• TASK DESCRIPTION
Tally each line where the word "else" occurs, then give only the total.

• RECORDED DATA

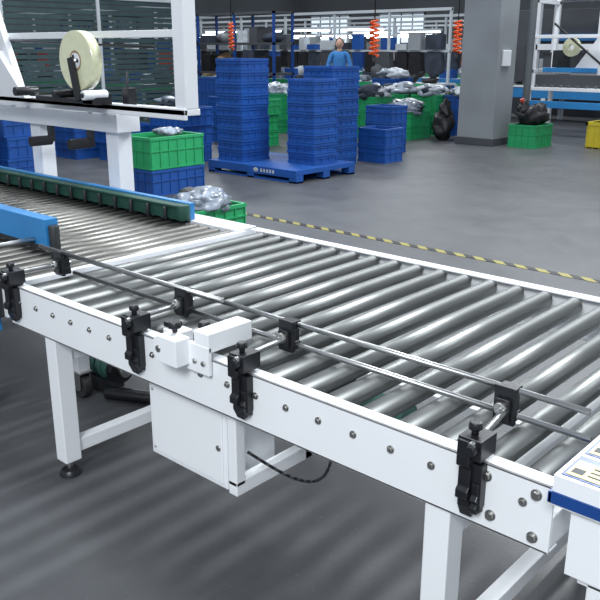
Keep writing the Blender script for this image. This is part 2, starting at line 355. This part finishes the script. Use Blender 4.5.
# ------------------------------------------------------------------ crates
def crate(b,x0,y0,z0,w,d,h,m,ribs=True):
    t=0.018
    b.box(x0,x0+w,y0,y0+t,z0,z0+h,m);b.box(x0,x0+w,y0+d-t,y0+d,z0,z0+h,m)
    b.box(x0,x0+t,y0+t,y0+d-t,z0,z0+h,m);b.box(x0+w-t,x0+w,y0+t,y0+d-t,z0,z0+h,m)
    b.box(x0+t,x0+w-t,y0+t,y0+d-t,z0,z0+t,m)
    e=0.012
    for (za,zb) in ((h-0.03,h),(h*0.55,h*0.55+0.012),(0.0,0.02)):
        b.box(x0-e,x0+w+e,y0-e,y0,z0+za,z0+zb,m);b.box(x0-e,x0+w+e,y0+d,y0+d+e,z0+za,z0+zb,m)
        b.box(x0-e,x0,y0,y0+d,z0+za,z0+zb,m);b.box(x0+w,x0+w+e,y0,y0+d,z0+za,z0+zb,m)
    if ribs:
        n=max(3,int(w/0.11))
        for k in range(n+1):
            x=x0+(w-0.01)*k/n;b.box(x,x+0.01,y0-e*0.8,y0,z0,z0+h,m);b.box(x,x+0.01,y0+d,y0+d+e*.8,z0,z0+h,m)
        n=max(3,int(d/0.11))
        for k in range(n+1):
            y=y0+(d-0.01)*k/n;b.box(x0+w,x0+w+e*0.8,y,y+0.01,z0,z0+h,m);b.box(x0-e*.8,x0,y,y+0.01,z0,z0+h,m)
def stack(x,y,z,w,d,h,n,m,name="plastic_crate_stack",jit=0.0,goods=None,seed=0,gs=1.0,cnt=6):
    b=B();rnd=random.Random(seed)
    for k in range(n): crate(b,x+rnd.uniform(-jit,jit),y+rnd.uniform(-jit,jit),z+k*h,w,d,h-0.004,m)
    if goods:
        for k in range(cnt): b.ball((x+w*(0.25+0.5*rnd.random()),y+d*(0.25+0.5*rnd.random()),z+h*n+(0.01+rnd.random()*0.05)*gs),(w*.30*gs,d*.28*gs,0.08*gs),rnd.choice(goods),3,0.55,k*3.3+seed)
    return b.done(name)
b=B()
px0,px1,py0,py1=-5.42,-3.88,5.52,6.62
for x in (px0,(px0+px1)/2-0.06,px1-0.12):
    for y in (py0,(py0+py1)/2-0.06,py1-0.12): b.box(x,x+0.12,y,y+0.12,0.0,0.10,BLUEP)
for y in (py0,(py0+py1)/2-0.06,py1-0.12): b.box(px0,px1,y,y+0.12,0.0,0.02,BLUEP)
b.box(px0,px1,py0,py1,0.095,0.15,BLUEP)
b.box(px0,px1,py0-0.004,py0,0.06,0.15,BLUEP)
b.ball((-4.55,py0-0.005,0.105),(0.045,0.003,0.028),BAGW,2)
for k in range(5): b.box(-4.47+k*0.05,-4.44+k*0.05,py0-0.007,py0-0.003,0.085,0.125,BAGW)
b.done("plastic_pallet",0.003)
stack(-5.34,5.64,0.152,0.44,0.46,0.139,9,BLUEP,jit=0.006,seed=1)
stack(-4.47,6.02,0.152,0.42,0.42,0.127,8,BLUEP,jit=0.005,seed=2)
stack(-4.95,6.85,0.0,0.48,0.55,0.130,10,BLUEP,jit=0.01,seed=3)
stack(-4.60,7.62,0.0,0.46,0.40,0.235,2,BLUEP,seed=4)
stack(-5.15,8.5,0.0,0.46,0.40,0.235,3,BLUEP,seed=5)
b=B();crate(b,-3.86,10.62,0,0.46,0.58,0.36,GREENP)
b.ball((-3.63,10.9,0.48),(0.21,0.27,0.17),BAGB,3,0.6,3);b.ball((-3.72,10.75,0.60),(0.09,0.10,0.12),BAGB,3,0.6,5);b.ball((-3.55,10.98,0.55),(0.13,0.15,0.12),BAGB,3,0.7,25);b.cyl((-3.70,10.72,0.68),(-3.72,10.70,0.76),0.015,REDM,8,r2=0.04);b.done("crate_with_refuse_bag")
stack(-4.95,3.85,0,0.52,0.72,0.28,1,BLUEP,name="plastic_crate")
stack(-4.95,3.85,0.283,0.52,0.72,0.34,1,GREENP,name="crate_of_bagged_goods",goods=[BAG,BAG],seed=3,gs=0.5)
stack(-3.02,2.78,0,0.50,0.58,0.25,1,GREENP,name="crate_of_bagged_goods",goods=[BAG,BAGB,BAG,BAG],seed=8,gs=1.15,cnt=9)
for i,(x,y,n,m) in enumerate([(-7.35,9.9,3,GREENP),(-6.75,10.1,3,GREENP),(-6.15,10.35,2,GREENP),(-8.0,10.6,3,GREENP),(-6.9,11.2,3,GREENP),(-6.25,11.3,3,GREENP),(-5.65,11.5,3,BLUEP),(-8.6,9.7,3,GREENP),(-7.6,11.9,4,BLUEP)]):
    stack(x,y,0,0.55,0.6,0.24,n,m,name="crate_of_bagged_goods",goods=[BAG,BAGW,BAG,DENIM],seed=i+20,jit=0.01,gs=1.35,cnt=8)
b=B();b.ball((-5.20,10.75,0.24),(0.17,0.2,0.25),BAGB,3,0.6,13);b.ball((-5.16,10.75,0.50),(0.10,0.10,0.16),BAGB,3,0.6,17);b.done("black_refuse_bag")
for i,(x,y,n,m) in enumerate([(-7.4,5.2,2,BLUEP),(-6.7,5.6,3,BLUEP),(-8.2,5.0,3,BLUEP),(-7.3,7.6,3,GREENP),(-8.0,7.9,3,BLUEP),(-6.3,8.2,2,GREENP),(-7.2,3.4,3,BLUEP),(-7.3,2.6,2,BLUEP),(-9.6,9.0,4,BLUEP)]):
    stack(x,y,0,0.58,0.62,0.25,n,m,jit=0.03,seed=i+40,goods=[BAG,BAGB,DENIM] if i%2 else None)
def rack(x0,x1,y,seed):
    rnd=random.Random(seed);b=B()
    for x in (x0,(x0+x1)/2,x1):
        for yy in (y,y+0.6): b.box(x,x+0.05,yy,yy+0.05,0,2.3,BLUED if seed%2 else GREYD)
    for z in (0.3,0.95,1.6,2.25): b.box(x0,x1+.05,y,y+0.65,z,z+0.05,GREYD)
    for z in (0.35,1.0,1.65):
        x=x0+0.08
        while x<x1-0.3:
            w=rnd.uniform(0.2,0.5);h=rnd.uniform(0.15,0.5);mm=rnd.choice([GREYD,BROWN,BLUEP,DENIM,BAG,GREYP,GREENP,BAGB,DENIM,BAGW])
            if rnd.random()<0.5: b.ball((min(x+w/2,x1-w/2),y+0.3,z+h*0.45),(w/2,0.25,h/2),mm,2,0.4,x)
            else: b.box(x,min(x+w,x1),y+0.05,y+0.55,z,z+h,mm)
            x+=w+rnd.uniform(.02,.12)
    b.done("storage_rack")
rack(-12.8,-10.3,11.8,1);rack(-16,-13.2,10.8,2);rack(-19,-16.2,12,3)
# ------------------------------------------------------------------ column
b=B();b.box(-4.74,-4.08,10.48,11.08,0,7,GREYP);b.box(-4.77,-4.05,10.45,11.11,0,0.12,GREYD);b.box(-4.08,-4.04,10.6,10.85,1.25,1.5,WHITE2);b.done("column",0.01)
b=B();b.cyl((-3.95,11.3,0),(-3.95,11.3,7),0.06,GREYP,16);b.done("downpipe")
b=B()
for k in range(26): b.box(-9.3,-9.26,1.5,8.2,0.08+k*0.085,0.145+k*0.085,TEAL)
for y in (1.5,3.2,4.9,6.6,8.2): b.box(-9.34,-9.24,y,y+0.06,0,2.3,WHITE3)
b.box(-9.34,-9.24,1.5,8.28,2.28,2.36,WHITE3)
b.done("slatted_partition")

# ------------------------------------------------------------------ assembly lines
def line(x0,x1,y,seed,tubes=True):
    rnd=random.Random(seed)
    e=empty("assembly_line_bench",((x0+x1)/2,y,0))
    b=B()
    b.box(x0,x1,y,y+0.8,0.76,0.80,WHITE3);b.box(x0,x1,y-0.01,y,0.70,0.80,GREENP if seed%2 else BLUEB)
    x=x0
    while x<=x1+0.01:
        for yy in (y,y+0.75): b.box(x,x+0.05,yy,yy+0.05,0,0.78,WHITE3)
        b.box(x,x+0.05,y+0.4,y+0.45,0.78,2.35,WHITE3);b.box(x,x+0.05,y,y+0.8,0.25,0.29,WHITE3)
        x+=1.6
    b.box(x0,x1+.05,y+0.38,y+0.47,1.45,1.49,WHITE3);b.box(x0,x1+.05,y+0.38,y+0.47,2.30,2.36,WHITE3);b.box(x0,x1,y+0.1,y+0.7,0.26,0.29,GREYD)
    parent(e,b.done("frame"))
    b=B();x=x0+0.2
    while tubes and x<x1-1.2:
        if rnd.random()<0.7: b.box(x,x+1.3,y+0.36,y+0.48,1.96,2.02,WHITE3);b.cyl((x+.03,y+0.42,1.94),(x+1.27,y+0.42,1.94),0.018,TUBE,8)
        x+=1.6
    if tubes: parent(e,b.done("light_tubes"))
    b=B();x=x0+0.1
    while x<x1-0.4:
        w=rnd.uniform(0.15,0.45);h=rnd.uniform(0.1,0.45);m=rnd.choice([BAG,BAGW,DENIM,BAGB,BLUEP,BAG,BROWN,GREYD])
        if rnd.random()<0.55: b.ball((x+w/2,y+0.25,0.80+h*0.42),(w/2,0.2,h/2),m,2,0.4,x)
        else: b.box(x,x+w,y+0.1,y+0.4,0.80,0.80+h,m)
        if rnd.random()<0.75:
            m=rnd.choice([DENIM,BAGB,BAGB,GREYD,GREYD,BLUED,REDM]);b.prism([(x,1.46),(x+w*.9,1.46),(x+w,1.05),(x+w*.85,1.0),(x+w*.1,0.98),(x-.02,1.08)],'y',y+0.36,y+0.52,m)
        if rnd.random()<0.55:
            m=rnd.choice([DENIM,GREYD,WHITE3,BLUEP,GREYP]);z=1.50;b.box(x,x+w,y+0.3,y+0.5,z,z+rnd.uniform(.1,.4),m)
        if rnd.random()<0.7:
            m=rnd.choice([GREENP,BLUEP,GREYD,BROWN]);b.box(x,x+w,y+0.05,y+0.6,0.29,0.29+rnd.uniform(.15,.4),m)
        x+=w+rnd.uniform(0.03,0.2)
    parent(e,b.done("goods_on_bench"))
line(-20,-7.2,13.6,1);line(-22,-8.0,16.6,2);line(-23,-9,20.2,3);line(-24,-6,24,4)
line(-18,-10.6,9.2,5,False);line(-20,-12,6.0,6)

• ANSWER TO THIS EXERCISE
5